# Exercise requirements:
Restate the data exactly as given and keep the pictures out.

— Start of Material —

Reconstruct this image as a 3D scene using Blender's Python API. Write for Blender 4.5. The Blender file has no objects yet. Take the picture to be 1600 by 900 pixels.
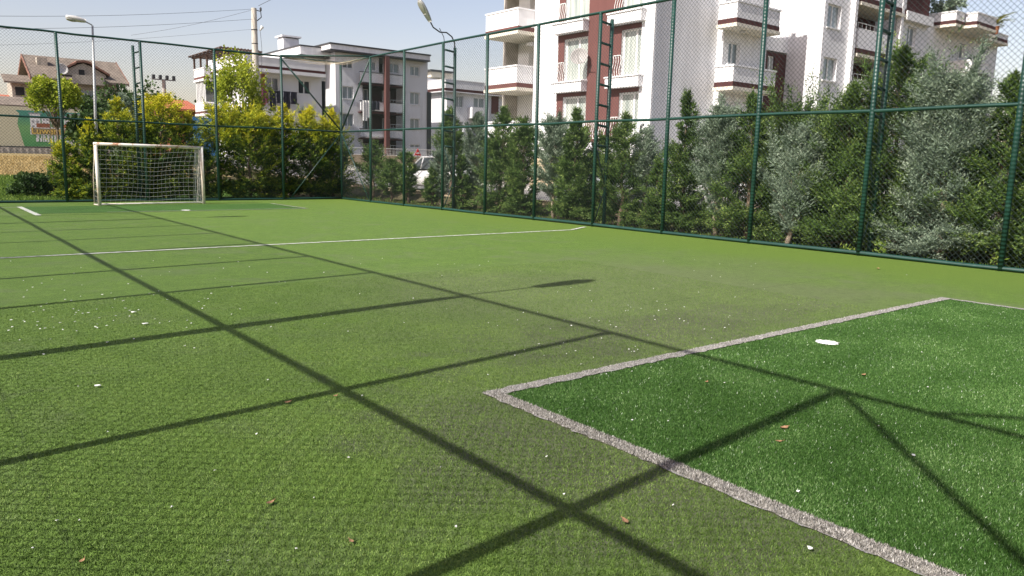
import bpy, math, random
import numpy as np
from mathutils import Vector, Matrix
PI = math.pi
rnd = random.Random(7)
S = bpy.context.scene
COL = S.collection

# ------------------------------------------------------------ camera
HC = 1.6
CF = Vector((0.61844452, 0.76943328, -0.15968346)).normalized()
CR = Vector((0.78150482, -0.62349664, 0.02240873)).normalized()
CU = CR.cross(CF).normalized()
FPX = 1197.27
cd = bpy.data.cameras.new('camera')
cam = bpy.data.objects.new('camera', cd)
COL.objects.link(cam)
cam.matrix_world = Matrix(((CR.x, CU.x, -CF.x, 0), (CR.y, CU.y, -CF.y, 0), (CR.z, CU.z, -CF.z, HC), (0, 0, 0, 1)))
cd.sensor_width = 36
cd.lens = FPX / 1600 * 36
cd.clip_start = 0.05
cd.clip_end = 3000
S.camera = cam
# ------------------------------------------------------------ world and sun
SUNV = Vector((-1.086, -0.105, 1.0)).normalized()      # towards the sun
elev = math.asin(SUNV.z)
w = bpy.data.worlds.new('World')
S.world = w
w.use_nodes = True
nt = w.node_tree
bg = nt.nodes['Background']
sky = nt.nodes.new('ShaderNodeTexSky')
sky.sky_type = 'NISHITA'
sky.sun_disc = False
sky.sun_elevation = elev
sky.sun_rotation = math.atan2(SUNV.x, SUNV.y)
sky.altitude = 50
sky.air_density = 1.1
sky.dust_density = 1.6
sky.ozone_density = 0.6
tint = nt.nodes.new('ShaderNodeVectorMath'); tint.operation = 'MULTIPLY'
tint.inputs[1].default_value = (1.22, 1.0, 0.955)          # summer haze: a greyer sky than the clean-air model
nt.links.new(sky.outputs[0], tint.inputs[0])
nt.links.new(tint.outputs[0], bg.inputs[0])
bg.inputs[1].default_value = 0.105
sd = bpy.data.lights.new('sun', 'SUN')
sd.energy = 5.0
sd.angle = math.radians(0.53)
sd.color = (1.0, 0.95, 0.87)
sun = bpy.data.objects.new('sun', sd)
COL.objects.link(sun)
sun.rotation_euler = SUNV.to_track_quat('Z', 'Y').to_euler()
S.view_settings.view_transform = 'Standard'
S.view_settings.look = 'None'
S.view_settings.exposure = 0.68
S.view_settings.gamma = 1
S.view_settings.use_curve_mapping = False

# ------------------------------------------------------------ survey helpers: a sight line met with a real plane
def ray(px, py):
    return CF * FPX + CR * (px - 800) - CU * (py - 450)
def onX(px, py, X):
    d = ray(px, py); return d * (X / d.x) + Vector((0, 0, HC))
def onY(px, py, Y):
    d = ray(px, py); return d * (Y / d.y) + Vector((0, 0, HC))
def onZ(px, py, z=0.0):
    d = ray(px, py); return d * ((z - HC) / d.z) + Vector((0, 0, HC))

# ------------------------------------------------------------ materials
def new_mat(name):
    m = bpy.data.materials.new(name)
    m.use_nodes = True
    n = m.node_tree
    return m, n, n.nodes['Principled BSDF']
def N(n, t, **kw):
    x = n.nodes.new(t)
    for k, v in kw.items():
        setattr(x, k, v)
    return x
def noise(n, scale, detail=4, rough=0.6, vec=None, dist=0.0):
    t = N(n, 'ShaderNodeTexNoise')
    t.inputs['Scale'].default_value = scale
    t.inputs['Detail'].default_value = detail
    t.inputs['Roughness'].default_value = rough
    t.inputs['Distortion'].default_value = dist
    if vec is not None:
        n.links.new(vec, t.inputs['Vector'])
    return t
def ramp(n, fac, stops):
    r = N(n, 'ShaderNodeValToRGB')
    e = r.color_ramp.elements
    while len(e) < len(stops):
        e.new(0.5)
    for el, (p, c) in zip(e, stops):
        el.position = p
        el.color = (*c, 1) if len(c) == 3 else c
    n.links.new(fac, r.inputs[0])
    return r
def mixc(n, fac, a, b, mode='MIX'):
    x = N(n, 'ShaderNodeMix', data_type='RGBA', blend_type=mode)
    if isinstance(fac, (int, float)): x.inputs[0].default_value = fac
    else: n.links.new(fac, x.inputs[0])
    for i, v in ((6, a), (7, b)):
        if isinstance(v, tuple): x.inputs[i].default_value = (*v, 1)
        else: n.links.new(v, x.inputs[i])
    return x.outputs[2]
def bump(n, h, strength, dist, bs):
    b = N(n, 'ShaderNodeBump')
    b.inputs['Strength'].default_value = strength
    b.inputs['Distance'].default_value = dist
    n.links.new(h, b.inputs['Height'])
    n.links.new(b.outputs[0], bs.inputs['Normal'])
    return b
def wcoord(n):
    g = N(n, 'ShaderNodeNewGeometry')
    return g.outputs['Position']
def plain(name, col, rough=0.6, var=0.15, scale=3.0, metal=0.0, bmp=0.0, bscale=60, spec=0.4):
    m, n, b = new_mat(name)
    p = wcoord(n)
    t = noise(n, scale, 6, 0.65, p)
    lo = tuple(c * (1 - var) for c in col)
    hi = tuple(min(1, c * (1 + var)) for c in col)
    r = ramp(n, t.outputs[0], [(0.3, lo), (0.7, hi)])
    n.links.new(r.outputs[0], b.inputs['Base Color'])
    b.inputs['Roughness'].default_value = rough
    b.inputs['Metallic'].default_value = metal
    b.inputs['Specular IOR Level'].default_value = spec
    if bmp:
        t2 = noise(n, bscale, 3, 0.6, p)
        bump(n, t2.outputs[0], bmp, 0.01, b)
    return m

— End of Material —

# Final answer:
Reconstruct this image as a 3D scene using Blender's Python API. Write for Blender 4.5. The Blender file has no objects yet. Take the picture to be 1600 by 900 pixels.
import bpy, math, random
import numpy as np
from mathutils import Vector, Matrix
PI = math.pi
rnd = random.Random(7)
S = bpy.context.scene
COL = S.collection

# ------------------------------------------------------------ camera
HC = 1.6
CF = Vector((0.61844452, 0.76943328, -0.15968346)).normalized()
CR = Vector((0.78150482, -0.62349664, 0.02240873)).normalized()
CU = CR.cross(CF).normalized()
FPX = 1197.27
cd = bpy.data.cameras.new('camera')
cam = bpy.data.objects.new('camera', cd)
COL.objects.link(cam)
cam.matrix_world = Matrix(((CR.x, CU.x, -CF.x, 0), (CR.y, CU.y, -CF.y, 0), (CR.z, CU.z, -CF.z, HC), (0, 0, 0, 1)))
cd.sensor_width = 36
cd.lens = FPX / 1600 * 36
cd.clip_start = 0.05
cd.clip_end = 3000
S.camera = cam
# ------------------------------------------------------------ world and sun
SUNV = Vector((-1.086, -0.105, 1.0)).normalized()      # towards the sun
elev = math.asin(SUNV.z)
w = bpy.data.worlds.new('World')
S.world = w
w.use_nodes = True
nt = w.node_tree
bg = nt.nodes['Background']
sky = nt.nodes.new('ShaderNodeTexSky')
sky.sky_type = 'NISHITA'
sky.sun_disc = False
sky.sun_elevation = elev
sky.sun_rotation = math.atan2(SUNV.x, SUNV.y)
sky.altitude = 50
sky.air_density = 1.1
sky.dust_density = 1.6
sky.ozone_density = 0.6
tint = nt.nodes.new('ShaderNodeVectorMath'); tint.operation = 'MULTIPLY'
tint.inputs[1].default_value = (1.22, 1.0, 0.955)          # summer haze: a greyer sky than the clean-air model
nt.links.new(sky.outputs[0], tint.inputs[0])
nt.links.new(tint.outputs[0], bg.inputs[0])
bg.inputs[1].default_value = 0.105
sd = bpy.data.lights.new('sun', 'SUN')
sd.energy = 5.0
sd.angle = math.radians(0.53)
sd.color = (1.0, 0.95, 0.87)
sun = bpy.data.objects.new('sun', sd)
COL.objects.link(sun)
sun.rotation_euler = SUNV.to_track_quat('Z', 'Y').to_euler()
S.view_settings.view_transform = 'Standard'
S.view_settings.look = 'None'
S.view_settings.exposure = 0.68
S.view_settings.gamma = 1
S.view_settings.use_curve_mapping = False

# ------------------------------------------------------------ survey helpers: a sight line met with a real plane
def ray(px, py):
    return CF * FPX + CR * (px - 800) - CU * (py - 450)
def onX(px, py, X):
    d = ray(px, py); return d * (X / d.x) + Vector((0, 0, HC))
def onY(px, py, Y):
    d = ray(px, py); return d * (Y / d.y) + Vector((0, 0, HC))
def onZ(px, py, z=0.0):
    d = ray(px, py); return d * ((z - HC) / d.z) + Vector((0, 0, HC))

# ------------------------------------------------------------ materials
def new_mat(name):
    m = bpy.data.materials.new(name)
    m.use_nodes = True
    n = m.node_tree
    return m, n, n.nodes['Principled BSDF']
def N(n, t, **kw):
    x = n.nodes.new(t)
    for k, v in kw.items():
        setattr(x, k, v)
    return x
def noise(n, scale, detail=4, rough=0.6, vec=None, dist=0.0):
    t = N(n, 'ShaderNodeTexNoise')
    t.inputs['Scale'].default_value = scale
    t.inputs['Detail'].default_value = detail
    t.inputs['Roughness'].default_value = rough
    t.inputs['Distortion'].default_value = dist
    if vec is not None:
        n.links.new(vec, t.inputs['Vector'])
    return t
def ramp(n, fac, stops):
    r = N(n, 'ShaderNodeValToRGB')
    e = r.color_ramp.elements
    while len(e) < len(stops):
        e.new(0.5)
    for el, (p, c) in zip(e, stops):
        el.position = p
        el.color = (*c, 1) if len(c) == 3 else c
    n.links.new(fac, r.inputs[0])
    return r
def mixc(n, fac, a, b, mode='MIX'):
    x = N(n, 'ShaderNodeMix', data_type='RGBA', blend_type=mode)
    if isinstance(fac, (int, float)): x.inputs[0].default_value = fac
    else: n.links.new(fac, x.inputs[0])
    for i, v in ((6, a), (7, b)):
        if isinstance(v, tuple): x.inputs[i].default_value = (*v, 1)
        else: n.links.new(v, x.inputs[i])
    return x.outputs[2]
def bump(n, h, strength, dist, bs):
    b = N(n, 'ShaderNodeBump')
    b.inputs['Strength'].default_value = strength
    b.inputs['Distance'].default_value = dist
    n.links.new(h, b.inputs['Height'])
    n.links.new(b.outputs[0], bs.inputs['Normal'])
    return b
def wcoord(n):
    g = N(n, 'ShaderNodeNewGeometry')
    return g.outputs['Position']
def plain(name, col, rough=0.6, var=0.15, scale=3.0, metal=0.0, bmp=0.0, bscale=60, spec=0.4):
    m, n, b = new_mat(name)
    p = wcoord(n)
    t = noise(n, scale, 6, 0.65, p)
    lo = tuple(c * (1 - var) for c in col)
    hi = tuple(min(1, c * (1 + var)) for c in col)
    r = ramp(n, t.outputs[0], [(0.3, lo), (0.7, hi)])
    n.links.new(r.outputs[0], b.inputs['Base Color'])
    b.inputs['Roughness'].default_value = rough
    b.inputs['Metallic'].default_value = metal
    b.inputs['Specular IOR Level'].default_value = spec
    if bmp:
        t2 = noise(n, bscale, 3, 0.6, p)
        bump(n, t2.outputs[0], bmp, 0.01, b)
    return m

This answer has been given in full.